9. Le rejet par l'administration fiscale d'une demande de remboursement d'un crédit de taxe sur la valeur ajoutée ne constitue pas un rehaussement d'impositions permettant à un contribuable de se prévaloir, sur le fondement de ces dispositions, de l'interprétation administrative de la loi fiscale. Par suite, Mme B... ne peut se prévaloir, sur le fondement des dispositions du premier alinéa de l'article L. 80 A du livre des procédures fiscales et du 1° de l'article L. 80 B du même livre, de la réponse de la direction de la législation fiscale du 17 septembre 2014 et de la réponse de la direction de la législation fiscale du 3 juillet 2006, dont il cite des extraits.
10. En tout état de cause, d'une part, ces extraits ne donnent pas de la loi fiscale une interprétation différente de celle dont il vient d'être fait application. D'autre part, en l'absence de toute publication de ces rescrits individuels, Mme B... ne peut pas plus s'en prévaloir sur le terrain du troisième alinéa de l'article L. 80 A du livre des procédures fiscales. Enfin, la requérante ne justifie pas que sa situation serait la même que celle sur laquelle l'administration a porté son appréciation dans les deux rescrits dont il s'agit.

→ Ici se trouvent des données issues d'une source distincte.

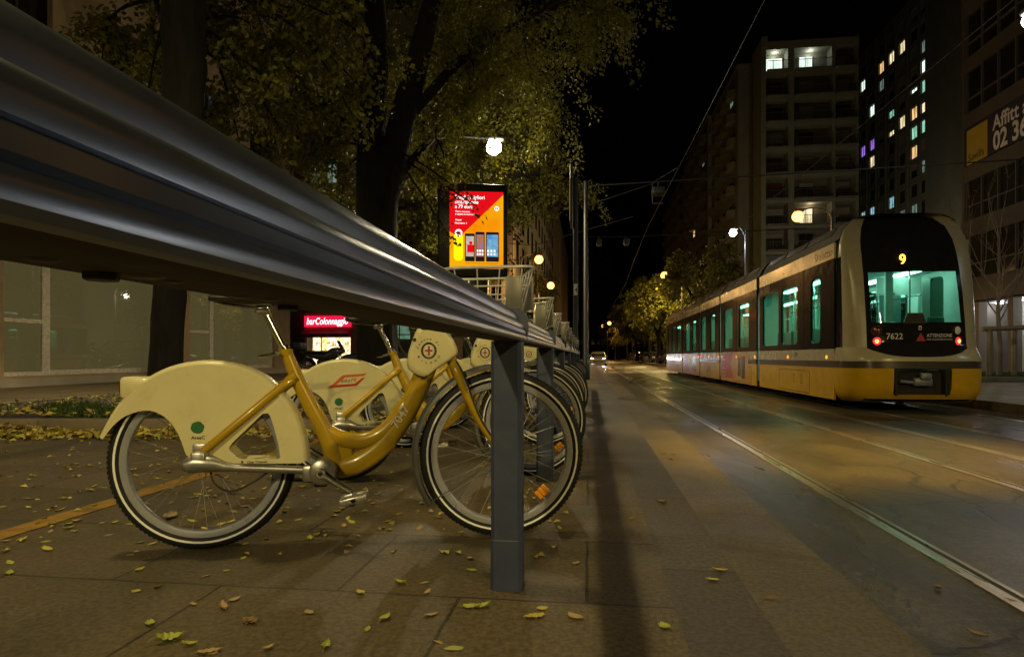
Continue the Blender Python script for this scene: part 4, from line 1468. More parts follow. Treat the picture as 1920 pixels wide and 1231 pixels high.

11. Il résulte de tout ce qui précède que Mme B... n'est pas fondée à se plaindre de ce que, par le jugement attaqué, le tribunal administratif de Châlons-en-Champagne a rejeté sa demande. Par suite, sa requête doit être rejetée en toutes ses conclusions, y compris celles tendant à l'application de l'article L. 761-1 du code de justice administrative.
D E C I D E :
Article 1er : La requête de Mme B... est rejetée.